Disebuah surau, terdengar suara Pak Guru ngaji berbicara tentang perbedaan keburukan kepada murid-muridnya.
“Kenapa
dalam kenduri tadi malam tak kita sebut Fulan membunuh ayam, melainkan
Fulan menyembelih ayam? Kenapa Si Fulan tidak disebut pembunuh, melainkan
penyembelih?”
“Karena kebaikan dan keburukan itu bentuk
pekerjaanya bisa sama, tetapi berbeda perhubungan nilai dan HAQnya. Misalkan kalian menggenggam sebilah pedang, kemarin kalian menebaskannya ke dahan
pohon, hari ini ke leher seseorang. Yang kalian lakukan semata mata
menebaskan pedang, tetapi pada tebasan yang kedua, kalian menghadirkan
sesuatu tidak pada tempatnya dan tidak pada HAQnya.”
“Selembar
kertas yang bersih kalian hamparkan di atas lantai rumah yang bersih,
kertas itu menjadi kotoran pada lantai. Demikian pula jika kalian tidur
di tengah jalan raya, sembahyang subuh di siang bolong, atau menyanyikan
lagu keras-keras di rumah sakit.
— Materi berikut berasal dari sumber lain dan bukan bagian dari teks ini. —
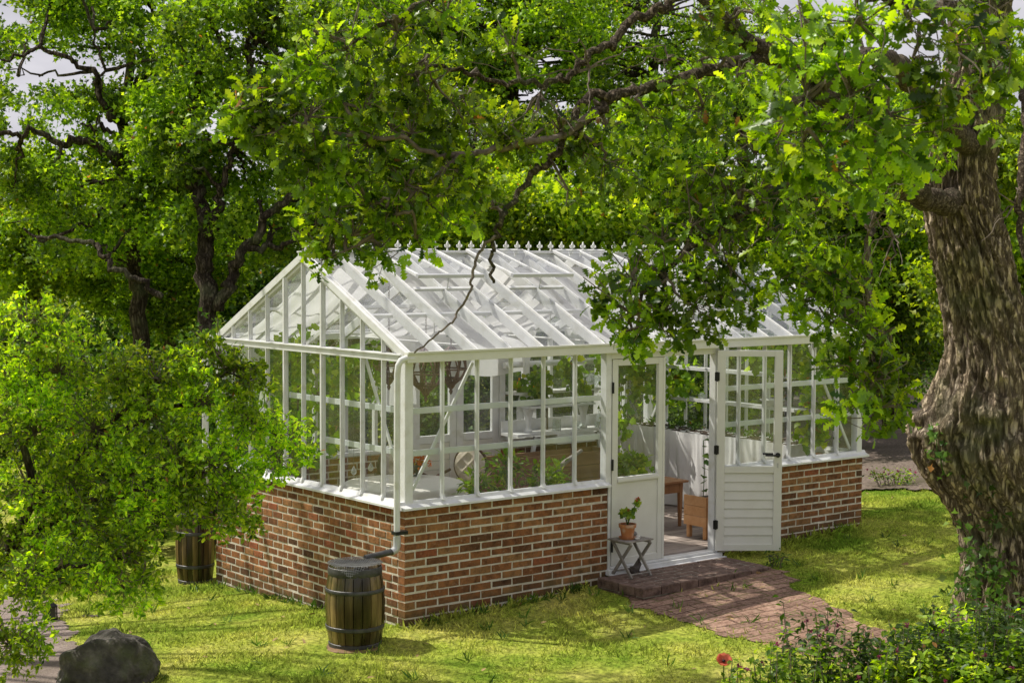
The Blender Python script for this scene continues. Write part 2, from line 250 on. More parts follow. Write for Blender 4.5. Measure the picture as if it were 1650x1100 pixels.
# ---------------------------------------------------------------- object helpers
def tag(o, label=None, cat=None, group=None, kind=None):
    if label: o['label'] = label
    if cat: o['category'] = cat
    if group: o['group'] = group
    if kind: o['kind'] = kind
    return o
ORI = {}
def empty(name, loc, label, cat, group=None):
    o = bpy.data.objects.new(name, None); COL.objects.link(o); o.location = loc; o.empty_display_size = .1
    ORI[o.name] = Vector(loc); return tag(o, label, cat, group)
def link(name, me, mats, parent=None, loc=None):
    for mt in (mats if isinstance(mats, (list, tuple)) else [mats]): me.materials.append(mt)
    o = bpy.data.objects.new(name, me); COL.objects.link(o)
    if parent is not None: o.parent = parent
    elif loc is not None: o.location = loc
    return o
def origin(parent):
    while parent.parent is not None: parent = parent.parent
    return Vector(parent.location)
class MB:
    def __init__(s): s.v = []; s.f = []; s.t = []; s.m = []
    def add(s, vs, fs, tint=.5, mi=0):
        n = len(s.v); s.v += [tuple(map(float, q)) for q in vs]; s.t += [tint]*len(vs)
        s.f += [tuple(i+n for i in q) for q in fs]; s.m += [mi]*len(fs); return s
    def box(s, a, b, tint=.5, mi=0):
        x0, y0, z0 = [min(a[i], b[i]) for i in range(3)]; x1, y1, z1 = [max(a[i], b[i]) for i in range(3)]
        return s.add([(x0,y0,z0),(x1,y0,z0),(x1,y1,z0),(x0,y1,z0),(x0,y0,z1),(x1,y0,z1),(x1,y1,z1),(x0,y1,z1)],
                     [(0,3,2,1),(4,5,6,7),(0,1,5,4),(1,2,6,5),(2,3,7,6),(3,0,4,7)], tint, mi)
    def bar(s, p, q, w, h, up=(0, 0, 1), tint=.5, w2=None, h2=None):
        p = Vector(p); q = Vector(q); d = (q-p).normalized(); side = d.cross(Vector(up))
        if side.length < 1e-4: side = d.cross(Vector((0, 1, 0)))
        side.normalize(); u = side.cross(d)
        w2 = w if w2 is None else w2; h2 = h if h2 is None else h2
        vs = [p+side*a*w/2+u*b*h/2 for a, b in ((-1,-1),(1,-1),(1,1),(-1,1))]+[q+side*a*w2/2+u*b*h2/2 for a, b in ((-1,-1),(1,-1),(1,1),(-1,1))]
        return s.add(vs, [(0,1,2,3),(7,6,5,4),(0,4,5,1),(1,5,6,2),(2,6,7,3),(3,7,4,0)], tint)
    def tube(s, pts, rad, n=8, cap=True, tint=.5):
        pts = [Vector(q) for q in pts]; k = len(pts)
        if not hasattr(rad, '__len__'): rad = [rad]*k
        base = len(s.v); ref = None
        for i, q in enumerate(pts):
            d = (pts[min(i+1, k-1)]-pts[max(i-1, 0)]).normalized()
            if ref is None: ref = d.orthogonal().normalized()
            ref = (ref-d*ref.dot(d)).normalized(); b = d.cross(ref)
            for j in range(n):
                a = 2*PI*j/n; s.v.append(tuple(q+(ref*math.cos(a)+b*math.sin(a))*rad[i])); s.t.append(tint)
        for i in range(k-1):
            for j in range(n):
                a = base+i*n+j; b_ = base+i*n+(j+1) % n; s.f.append((a, b_, b_+n, a+n)); s.m.append(0)
        if cap: s.f += [tuple(base+j for j in range(n))[::-1], tuple(base+(k-1)*n+j for j in range(n))]; s.m += [0, 0]
        return s
    def lathe(s, c, prof, n=24, tint=.5, wob=0):
        c = Vector(c); base = len(s.v)
        for (r, z) in prof:
            for j in range(n):
                a = 2*PI*j/n; rr = r*(1+wob*math.sin(5*a)); s.v.append((c.x+rr*math.cos(a), c.y+rr*math.sin(a), c.z+z)); s.t.append(tint)
        for i in range(len(prof)-1):
            for j in range(n):
                a = base+i*n+j; b_ = base+i*n+(j+1) % n; s.f.append((a, b_, b_+n, a+n)); s.m.append(0)
        return s
    def build(s, name, mat, parent=None, smooth=False, bevel=0, loc=None):
        org = origin(parent) if parent is not None else Vector(loc if loc is not None else (0, 0, 0))
        me = bpy.data.meshes.new(name); me.from_pydata([(a-org.x, b-org.y, c-org.z) for a, b, c in s.v], [], s.f)
        at_ = me.attributes.new('tint', 'FLOAT', 'POINT'); at_.data.foreach_set('value', s.t)
        if any(s.m): me.polygons.foreach_set('material_index', s.m)
        if smooth: me.polygons.foreach_set('use_smooth', [True]*len(me.polygons))
        me.update(); o = link(name, me, mat, parent, org)
        if smooth == 'auto':
            me.set_sharp_from_angle(angle=math.radians(40))
        if bevel:
            b = o.modifiers.new('bevel', 'BEVEL'); b.width = bevel; b.segments = 2; b.limit_method = 'ANGLE'
        return o

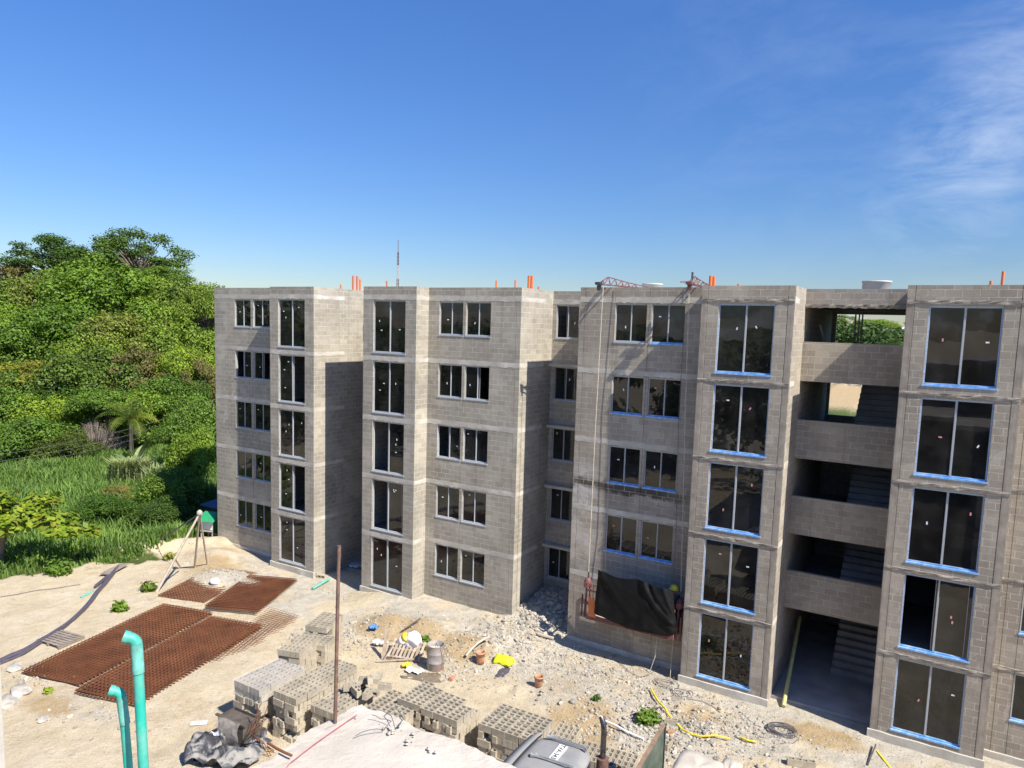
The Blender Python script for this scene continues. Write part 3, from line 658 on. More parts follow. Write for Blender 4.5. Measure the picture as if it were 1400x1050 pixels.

Keburukan adalah kebaikan yang tidak
diletakkan pada ruang dan waktunya yang tepat.”
“Makan
gulai sate itu baik dan bergizi, tapi ia menjadi kejahatan jika kalian
lakukan tanpa berbagi dengan seseorang yang kelaparan yang pada saat itu
berada dalam jangkauanmu.”
“Mengucapkan kata-kata,
mengungkapkan pengetahuan atau menuturkan ilmu; betapa mulia. Tetapi
pada keadaan tertentu yang kalian ucapkan adalah dusta. Jadi mengucapkan
(pada menuturkan ilmu) dan mengucapkan (pada berkata dusta) itu berbeda
(walaupun sama-sama berkata-kata/mengucapkan sesuatu) seperti perbedaan
antara surga dan neraka.”
“Mengambil air di sumur,
mengambil bebuahan di ladang atau mengambil uang disaku; baik itu
adanya. Tetapi sumur siapa, ladang siapa dan saku siapa?? Itulah yang
menentukan apakah kalian mengambil ataukah mencuri.”